13 agosto 2017, ore 22:37. Lukaku sfida in velocità De Sciglio, resiste alla chiusura, arriva sul fondo, mette il pallone al centro dell'area e tra Milinkovic e Immobile spunta il giovane Murgia. A tempo scaduto, ecco il goal della vittoria che pochi tifosi laziali aspettavano, dopo aver appena assistito alla rimonta di una Juve arrembante. Proprio quando i tempi supplementari sembravano una realtà imminente, un coup de théâtre, l'epilogo che non ti aspetti. Ho pianto ieri sera, davanti al televisore. Non è facile non emozionarsi guardando la propria squadra lottare per tutta la gara, tenendo testa a uno dei club più forti d'Europa, per il quale nutro profondo rispetto. So perfettamente che a tifare Lazio c'erano anche molti tifosi delle squadre storicamente rivali dei bianconeri, pronti ad affossare il nemico ad ogni piccolo grande errore. Ma questo tipo di fanatismo non l'ho mai condiviso e mai lo farò. Soprattutto non lo accetto dopo la partita di ieri, che simboleggia nient'altro che la vittoria della Lazio, dei colori biancocelesti e della lazialità. Una squadra che ha saputo soffrire, ordinata e compatta, evitando di abbattersi psicologicamente neppure nei momenti critici. La Lazio nei 90 minuti (anzi, 94) ha fatto meglio della Juve, anche senza gli uomini di maggior qualità della rosa, ossia Felipe Anderson e Keita. Ero piuttosto scettico prima della partita, non lo nego, ma per l'ennesima volta devo inchinarmi al merito di colui che, risultati alla mano, è il vero top player della squadra: Simone Inzaghi. Si dice che, nonostante il lavoro dell'allenatore, siano i giocatori a fare la differenza (nel bene e nel male) perché sono loro che scendono in campo. Eppure è innegabile che la famosa mano del mister in questo caso si noti con chiarezza, a partire dal modulo, passando per l'affiatamento del gruppo. Non può essere un caso se molti calciatori biancocelesti stanno avendo un rendimento così alto: fase difensiva eccellente (Wallace superbo contro avversari di indiscusso valore), Lucas Leiva già pedina fondamentale, Luis Alberto messo nelle migliori condizioni per fare bene, Milinkovic-Savic e Immobile reduci da una grande stagione e più affamati che mai.

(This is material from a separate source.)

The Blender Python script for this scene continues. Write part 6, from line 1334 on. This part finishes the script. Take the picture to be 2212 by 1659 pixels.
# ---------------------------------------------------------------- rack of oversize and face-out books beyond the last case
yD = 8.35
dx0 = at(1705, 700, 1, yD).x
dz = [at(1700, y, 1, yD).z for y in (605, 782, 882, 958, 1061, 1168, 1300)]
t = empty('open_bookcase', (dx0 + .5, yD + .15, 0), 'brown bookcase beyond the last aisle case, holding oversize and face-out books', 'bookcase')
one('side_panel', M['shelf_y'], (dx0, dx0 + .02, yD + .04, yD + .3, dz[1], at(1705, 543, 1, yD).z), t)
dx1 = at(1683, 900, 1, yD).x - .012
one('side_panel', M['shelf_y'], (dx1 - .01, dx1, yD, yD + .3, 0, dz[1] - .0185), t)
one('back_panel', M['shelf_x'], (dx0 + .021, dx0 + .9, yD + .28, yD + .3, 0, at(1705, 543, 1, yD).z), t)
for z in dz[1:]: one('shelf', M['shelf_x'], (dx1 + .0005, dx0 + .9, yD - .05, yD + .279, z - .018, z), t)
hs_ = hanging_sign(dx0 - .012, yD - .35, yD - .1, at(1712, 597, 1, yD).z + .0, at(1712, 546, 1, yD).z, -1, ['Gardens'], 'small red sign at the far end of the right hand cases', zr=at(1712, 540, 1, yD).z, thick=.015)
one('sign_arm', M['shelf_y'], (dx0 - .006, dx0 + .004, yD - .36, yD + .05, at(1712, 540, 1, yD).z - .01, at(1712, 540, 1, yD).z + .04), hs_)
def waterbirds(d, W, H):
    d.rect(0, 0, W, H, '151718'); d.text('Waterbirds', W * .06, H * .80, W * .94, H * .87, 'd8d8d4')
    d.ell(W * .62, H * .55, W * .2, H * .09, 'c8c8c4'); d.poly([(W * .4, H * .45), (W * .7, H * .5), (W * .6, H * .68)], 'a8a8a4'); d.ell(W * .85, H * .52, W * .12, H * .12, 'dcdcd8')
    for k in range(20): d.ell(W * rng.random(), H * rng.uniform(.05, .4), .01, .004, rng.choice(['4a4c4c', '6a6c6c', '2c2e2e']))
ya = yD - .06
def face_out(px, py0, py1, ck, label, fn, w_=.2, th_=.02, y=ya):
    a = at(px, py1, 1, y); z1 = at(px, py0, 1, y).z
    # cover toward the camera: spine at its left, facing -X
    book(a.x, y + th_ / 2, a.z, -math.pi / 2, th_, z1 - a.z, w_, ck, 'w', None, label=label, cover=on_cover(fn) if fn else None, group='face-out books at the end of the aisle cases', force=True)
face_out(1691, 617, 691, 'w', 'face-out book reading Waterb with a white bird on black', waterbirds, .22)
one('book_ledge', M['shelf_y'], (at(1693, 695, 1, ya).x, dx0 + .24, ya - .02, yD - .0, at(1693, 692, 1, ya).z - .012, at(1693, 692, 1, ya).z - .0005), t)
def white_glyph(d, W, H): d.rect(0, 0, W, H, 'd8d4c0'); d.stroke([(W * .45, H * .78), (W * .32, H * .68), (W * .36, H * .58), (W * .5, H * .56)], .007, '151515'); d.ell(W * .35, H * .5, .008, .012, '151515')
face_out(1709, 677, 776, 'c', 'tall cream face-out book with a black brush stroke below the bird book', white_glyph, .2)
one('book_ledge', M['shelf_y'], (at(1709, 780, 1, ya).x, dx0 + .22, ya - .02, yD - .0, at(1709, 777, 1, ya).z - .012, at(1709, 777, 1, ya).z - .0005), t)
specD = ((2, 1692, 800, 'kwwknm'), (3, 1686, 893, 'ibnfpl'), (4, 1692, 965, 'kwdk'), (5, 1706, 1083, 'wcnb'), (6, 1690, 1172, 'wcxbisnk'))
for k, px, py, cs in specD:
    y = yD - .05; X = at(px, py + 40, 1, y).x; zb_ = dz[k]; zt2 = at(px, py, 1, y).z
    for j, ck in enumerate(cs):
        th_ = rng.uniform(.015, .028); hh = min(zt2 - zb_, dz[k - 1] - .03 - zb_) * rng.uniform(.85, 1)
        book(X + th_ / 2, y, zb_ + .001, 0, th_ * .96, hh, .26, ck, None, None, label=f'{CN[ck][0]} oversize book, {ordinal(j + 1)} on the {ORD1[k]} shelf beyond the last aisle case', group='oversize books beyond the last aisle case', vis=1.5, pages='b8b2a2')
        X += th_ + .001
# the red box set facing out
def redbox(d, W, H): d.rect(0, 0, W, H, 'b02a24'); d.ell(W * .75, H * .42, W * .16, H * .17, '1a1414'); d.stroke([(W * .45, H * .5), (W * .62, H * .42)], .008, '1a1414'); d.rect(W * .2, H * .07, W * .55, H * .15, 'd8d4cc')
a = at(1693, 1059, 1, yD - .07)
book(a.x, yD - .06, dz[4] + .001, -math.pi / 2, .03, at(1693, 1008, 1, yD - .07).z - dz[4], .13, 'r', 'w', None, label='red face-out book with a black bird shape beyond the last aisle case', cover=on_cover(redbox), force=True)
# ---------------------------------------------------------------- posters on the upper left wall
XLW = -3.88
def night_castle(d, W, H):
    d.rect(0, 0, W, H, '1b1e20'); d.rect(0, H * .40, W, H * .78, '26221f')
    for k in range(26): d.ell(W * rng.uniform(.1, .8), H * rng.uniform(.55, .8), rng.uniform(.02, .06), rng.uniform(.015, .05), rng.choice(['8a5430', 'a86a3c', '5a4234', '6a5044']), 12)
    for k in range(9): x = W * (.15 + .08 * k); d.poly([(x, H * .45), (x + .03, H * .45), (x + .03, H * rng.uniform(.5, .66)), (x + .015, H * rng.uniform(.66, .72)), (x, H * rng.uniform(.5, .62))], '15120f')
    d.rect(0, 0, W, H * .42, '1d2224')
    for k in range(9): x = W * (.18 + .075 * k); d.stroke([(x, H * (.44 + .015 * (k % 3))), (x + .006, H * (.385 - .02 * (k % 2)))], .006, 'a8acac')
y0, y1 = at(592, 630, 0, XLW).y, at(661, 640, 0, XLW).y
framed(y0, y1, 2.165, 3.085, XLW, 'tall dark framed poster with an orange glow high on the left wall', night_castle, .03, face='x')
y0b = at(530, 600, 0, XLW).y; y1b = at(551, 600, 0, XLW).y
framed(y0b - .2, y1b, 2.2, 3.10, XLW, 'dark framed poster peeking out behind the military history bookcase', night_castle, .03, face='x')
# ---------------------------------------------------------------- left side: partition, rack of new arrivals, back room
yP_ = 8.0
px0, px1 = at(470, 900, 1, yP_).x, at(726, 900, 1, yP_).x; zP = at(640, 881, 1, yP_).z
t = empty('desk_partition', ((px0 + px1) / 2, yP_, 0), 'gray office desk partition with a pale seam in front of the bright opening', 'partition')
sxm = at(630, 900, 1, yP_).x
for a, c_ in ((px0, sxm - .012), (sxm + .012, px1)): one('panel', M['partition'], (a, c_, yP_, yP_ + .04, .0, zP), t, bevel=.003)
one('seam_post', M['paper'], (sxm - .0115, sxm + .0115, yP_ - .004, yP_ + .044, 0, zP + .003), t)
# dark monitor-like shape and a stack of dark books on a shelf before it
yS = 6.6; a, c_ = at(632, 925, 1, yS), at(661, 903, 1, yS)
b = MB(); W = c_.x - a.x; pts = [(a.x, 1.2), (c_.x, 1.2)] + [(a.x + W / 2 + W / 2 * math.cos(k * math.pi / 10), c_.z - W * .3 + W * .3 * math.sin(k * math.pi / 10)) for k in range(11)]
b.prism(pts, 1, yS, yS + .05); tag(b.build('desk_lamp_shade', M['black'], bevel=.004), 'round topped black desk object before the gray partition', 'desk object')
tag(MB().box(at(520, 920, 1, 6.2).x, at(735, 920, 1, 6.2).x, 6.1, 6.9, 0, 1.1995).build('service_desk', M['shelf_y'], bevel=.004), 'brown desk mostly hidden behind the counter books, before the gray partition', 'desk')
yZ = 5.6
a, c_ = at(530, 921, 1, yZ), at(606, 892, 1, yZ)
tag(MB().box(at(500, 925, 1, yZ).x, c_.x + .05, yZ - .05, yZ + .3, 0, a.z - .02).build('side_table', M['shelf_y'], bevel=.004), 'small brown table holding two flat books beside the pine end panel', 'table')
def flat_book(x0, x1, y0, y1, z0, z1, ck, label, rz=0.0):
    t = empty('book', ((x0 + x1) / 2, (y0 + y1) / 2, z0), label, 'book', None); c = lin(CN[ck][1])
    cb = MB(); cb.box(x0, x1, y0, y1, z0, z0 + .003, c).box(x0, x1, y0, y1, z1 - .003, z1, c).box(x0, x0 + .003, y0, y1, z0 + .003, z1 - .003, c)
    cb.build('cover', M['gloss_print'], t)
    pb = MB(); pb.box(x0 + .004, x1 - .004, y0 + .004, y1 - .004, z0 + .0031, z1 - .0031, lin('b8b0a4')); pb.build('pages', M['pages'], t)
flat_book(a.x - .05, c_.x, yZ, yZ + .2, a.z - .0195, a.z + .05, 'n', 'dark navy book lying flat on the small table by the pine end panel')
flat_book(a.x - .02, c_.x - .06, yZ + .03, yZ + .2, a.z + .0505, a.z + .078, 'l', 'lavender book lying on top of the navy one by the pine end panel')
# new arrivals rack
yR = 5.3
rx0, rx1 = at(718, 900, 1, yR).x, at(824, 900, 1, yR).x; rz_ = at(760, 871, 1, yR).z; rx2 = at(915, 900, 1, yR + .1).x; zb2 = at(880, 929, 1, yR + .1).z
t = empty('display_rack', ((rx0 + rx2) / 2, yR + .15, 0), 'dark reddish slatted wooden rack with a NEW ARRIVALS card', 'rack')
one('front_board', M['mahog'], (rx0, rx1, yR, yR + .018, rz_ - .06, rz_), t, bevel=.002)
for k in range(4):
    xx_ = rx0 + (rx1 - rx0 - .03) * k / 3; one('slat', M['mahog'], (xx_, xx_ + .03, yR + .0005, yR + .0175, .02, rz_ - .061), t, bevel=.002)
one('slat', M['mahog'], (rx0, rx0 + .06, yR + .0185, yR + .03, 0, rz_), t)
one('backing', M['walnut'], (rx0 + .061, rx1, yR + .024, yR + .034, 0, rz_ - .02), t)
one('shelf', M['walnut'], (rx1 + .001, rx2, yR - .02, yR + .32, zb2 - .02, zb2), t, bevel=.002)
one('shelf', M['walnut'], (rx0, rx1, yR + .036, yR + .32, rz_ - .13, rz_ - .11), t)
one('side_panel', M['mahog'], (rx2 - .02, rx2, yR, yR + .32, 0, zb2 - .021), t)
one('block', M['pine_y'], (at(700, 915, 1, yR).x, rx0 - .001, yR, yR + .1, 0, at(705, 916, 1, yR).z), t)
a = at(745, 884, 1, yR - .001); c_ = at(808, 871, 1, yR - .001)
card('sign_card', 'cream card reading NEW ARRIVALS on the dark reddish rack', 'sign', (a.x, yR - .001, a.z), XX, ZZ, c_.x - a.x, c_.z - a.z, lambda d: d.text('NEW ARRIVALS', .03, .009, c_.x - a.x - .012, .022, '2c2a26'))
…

Un capitolo a parte va speso a favore dei subentrati di ieri sera: Lukaku e Murgia sono entrati a partita in corso con una determinazione a dir poco esemplare e allo scadere hanno confezionato la rete che ha dato il via ai festeggiamenti. Alessandro Murgia, in particolare, è il simbolo di questa squadra giovane e spavalda, alla quale non tremano le gambe nel momento della verità: anche questo è merito di Inzaghi, uno che di competizioni importanti ne ha giocate con questa maglia, alzando al cielo ben 7 trofei da calciatore. Quello vinto ieri è stato per la Lazio il 12esimo trofeo negli ultimi 20 anni: a dare inizio a questo fruttuoso ventennio fu la Coppa Italia 1997-98, vinta a Roma contro il Milan, con rete decisiva di un certo Alessandro Nesta. Il destino ha voluto fare un bel regalo ai tifosi laziali 20 stagioni dopo: stesso stadio, goal vittoria di un altro figlio del vivaio biancoceleste, anche lui di nome Alessandro. Queste sono serate e partite che un tifoso porterà dentro di sé per sempre, emozioni da raccontare ai propri figli e nipoti. Ieri all'Olimpico c'erano tre generazioni di tifosi, uniti in una grande gioia sportiva dai colori biancocelesti. Sono questi i motivi per i quali si è trattata della vittoria della lazialità. E ripensando al 1998, quando a 6 anni mi innamorai di questi colori, da tifoso e amante delle belle storie di sport, davanti al televisore di casa non ho saputo trattenere le lacrime.